Pintar a manta
Brincava há tempos com alguém em torno da praxe das conversas sobre o tempo como ritual de aproximação entre desconhecidos. É uma prática que passei a admirar e que produz em mim um certo fascínio como expediente com que se preenche silêncios incómodos e se alivia a sensação de separação ou de ameaça psicológica em contextos de vizinhança física.
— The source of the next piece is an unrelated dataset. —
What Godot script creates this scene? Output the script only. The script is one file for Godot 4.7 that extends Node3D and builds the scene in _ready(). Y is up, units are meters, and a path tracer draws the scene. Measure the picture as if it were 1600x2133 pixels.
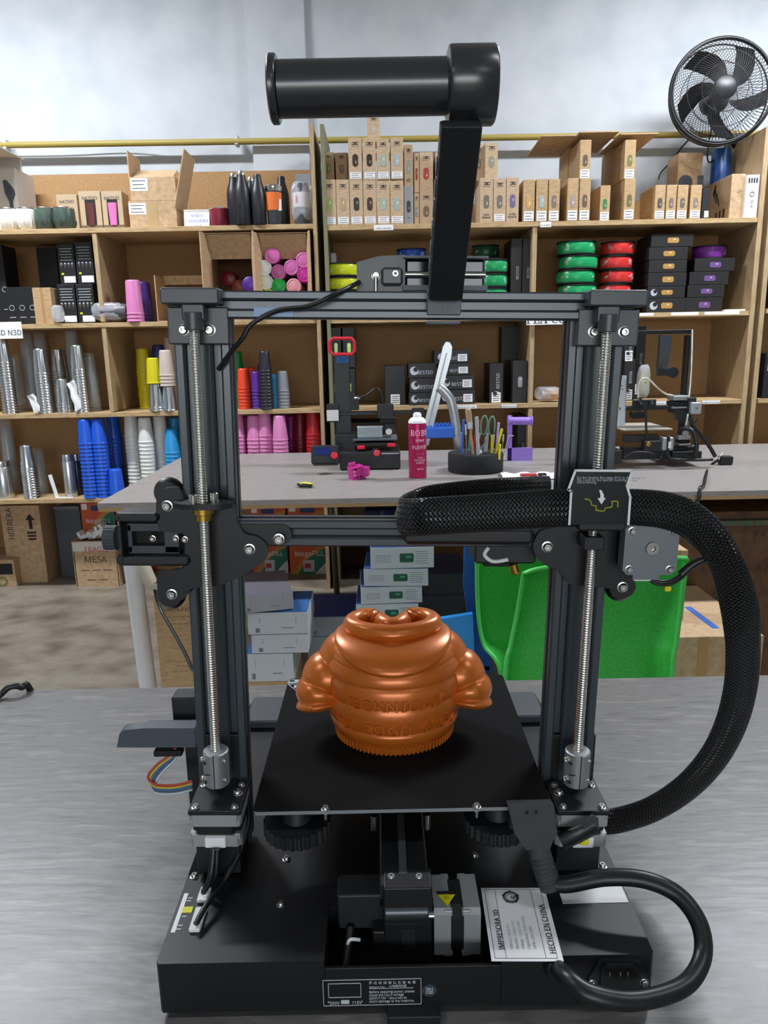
extends Node3D

const ID := Transform3D.IDENTITY
const FPX := 1515.78
var used := {}
var M := {}
var FX := Transform3D(Basis(Vector3(0, 0, 1), -0.0234), Vector3.ZERO)   # the printer's gantry leans a little over its base
var cam_basis: Basis
var cam_at := Vector3(-0.0105, 0.4695, 0.6235)
var rng := RandomNumberGenerator.new()


# ---------------------------------------------------------------- measuring: the world point seen at a pixel on a known plane
func ray(u: float, v: float) -> Vector3:
	return cam_basis * Vector3((u - 800.0) / FPX, -(v - 1066.5) / FPX, -1.0)


func pz(u: float, v: float, z: float) -> Vector3:
	var d := ray(u, v)
	return cam_at + d * ((z - cam_at.z) / d.z)


func py(u: float, v: float, y: float) -> Vector3:
	var d := ray(u, v)
	return cam_at + d * ((y - cam_at.y) / d.y)


func fz(u: float, v: float, z: float) -> Vector3:
	return FX.affine_inverse() * pz(u, v, z)


# ---------------------------------------------------------------- mesh building
func S() -> SurfaceTool:
	var st := SurfaceTool.new()
	st.begin(Mesh.PRIMITIVE_TRIANGLES)
	return st


func tri(st: SurfaceTool, a: Vector3, b: Vector3, c: Vector3, na: Vector3, nb: Vector3, nc: Vector3, ua := Vector2.ZERO, ub := Vector2.ZERO, uc := Vector2.ZERO) -> void:
	var g := (b - a).cross(c - a)
	if g.length_squared() < 1e-18:
		return
	if g.dot(na + nb + nc) > 0.0:
		var t := b; b = c; c = t
		t = nb; nb = nc; nc = t
		var w := ub; ub = uc; uc = w
	st.set_normal(na); st.set_uv(ua); st.add_vertex(a)
	st.set_normal(nb); st.set_uv(ub); st.add_vertex(b)
	st.set_normal(nc); st.set_uv(uc); st.add_vertex(c)


func quad(st: SurfaceTool, a: Vector3, b: Vector3, c: Vector3, d: Vector3, n := Vector3.ZERO) -> void:
	if n == Vector3.ZERO:
		n = -(b - a).cross(c - a).normalized()
	tri(st, a, b, c, n, n, n, Vector2(0, 1), Vector2(1, 1), Vector2(1, 0))
	tri(st, a, c, d, n, n, n, Vector2(0, 1), Vector2(1, 0), Vector2(0, 0))


func bx(st: SurfaceTool, c: Vector3, s: Vector3, b := 0.0015, xf := ID) -> void:
	var h := s * 0.5
	b = minf(b, minf(h.x, minf(h.y, h.z)) * 0.6)
	var q := h - Vector3.ONE * b
	for ax in 3:
		var a1 := (ax + 1) % 3
		var a2 := (ax + 2) % 3
		for sg in [-1.0, 1.0]:
			var n := Vector3.ZERO
			n[ax] = sg
			var p: Array[Vector3] = []
			for k in [[-1, -1], [1, -1], [1, 1], [-1, 1]]:
				var v := Vector3.ZERO
				v[ax] = sg * h[ax]; v[a1] = k[0] * q[a1]; v[a2] = k[1] * q[a2]
				p.append(xf * (c + v))
			quad(st, p[0], p[1], p[2], p[3], (xf.basis * n).normalized())
			if b <= 0.0:
				continue
			for s2 in [-1.0, 1.0]:   # the rounded edge between this face and the next axis' face
				var n2 := Vector3.ZERO
				n2[a1] = s2
				var e: Array[Vector3] = []
				for k in [-1.0, 1.0]:
					var v := Vector3.ZERO
					v[ax] = sg * h[ax]; v[a1] = s2 * q[a1]; v[a2] = k * q[a2]
					e.append(xf * (c + v))
					v[ax] = sg * q[ax]; v[a1] = s2 * h[a1]
					e.append(xf * (c + v))
				var m1 := (xf.basis * n).normalized()
				var m2 := (xf.basis * n2).normalized()
				tri(st, e[0], e[1], e[2], m1, m2, m1)
				tri(st, e[1], e[3], e[2], m2, m2, m1)
	if b > 0.0:
		for sx in [-1.0, 1.0]:
			for sy in [-1.0, 1.0]:
				for sz in [-1.0, 1.0]:
					var k := Vector3(sx, sy, sz)
					var p1 := Vector3(sx * h.x, sy * q.y, sz * q.z)
					var p2 := Vector3(sx * q.x, sy * h.y, sz * q.z)
					var p3 := Vector3(sx * q.x, sy * q.y, sz * h.z)
					var n := (xf.basis * k).normalized()
					tri(st, xf * (c + p1), xf * (c + p2), xf * (c + p3), n, n, n)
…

Dizia Chesterton haver razões delicadas e profundas para se falar sobre o tempo: começando por evocar um movimento de adoração primitiva, na sua natureza de prece pagã, é também uma forma de reconhecimento da igualdade entre as pessoas, sendo motivo de fraternidade: “Toda a verdadeira amizade se inicia pelo lume, pela comida e pela bebida e pela opinião sobre a chuva ou a geada. Os que não começam pelo lado corpóreo das coisas são já pedantes (…)”.
Mas até essa prática inocente os “ativistas” pelo clima conseguiram contaminar, transformando as conversas sobre o tempo num ato de contrição, tingido pelo pesar circunspeto do luto, em que parece que expressamos continuamente uns aos outros os pêsames pelo falecimento de um parente comum.
A onda de entusiasmo e a publicidade dada ao tema das crianças índigo morreu na praia da realidade, agora que chegaram à adolescência e à idade adulta, aparentemente virgens de educação. Esses seres messiânicos, de aura azul, que vinham para mudar o mundo, estão a conseguir abanar com ele, mas no papel de kamikazes abezerrados, com o arco-íris estampado na roupa, cortes de cabelo duvidosos e a apetência pela cor expressa na tinta com que vandalizam propriedade alheia.
Não vieram para mudar o mundo, mas para pintar a manta e proferir pérolas de sabedoria que creem ausentes da literatura que não conhecem. A sua bagagem literária são as frases de inspiração das agendas (também coloridas) publicadas pelas feministas a tempo inteiro, que se ocupam de desconstruir os "tabus" da sociedade, com a ambição de se apropriarem quer do tempo meteorológico quer do cronológico.
Se se lembrassem da mitologia que conhecem pelo menos dos videojogos e dos filmes, seriam prudentes. Saberiam que são filhos de Cronos, não o contrário, e que o deus grego não era pai permissivo.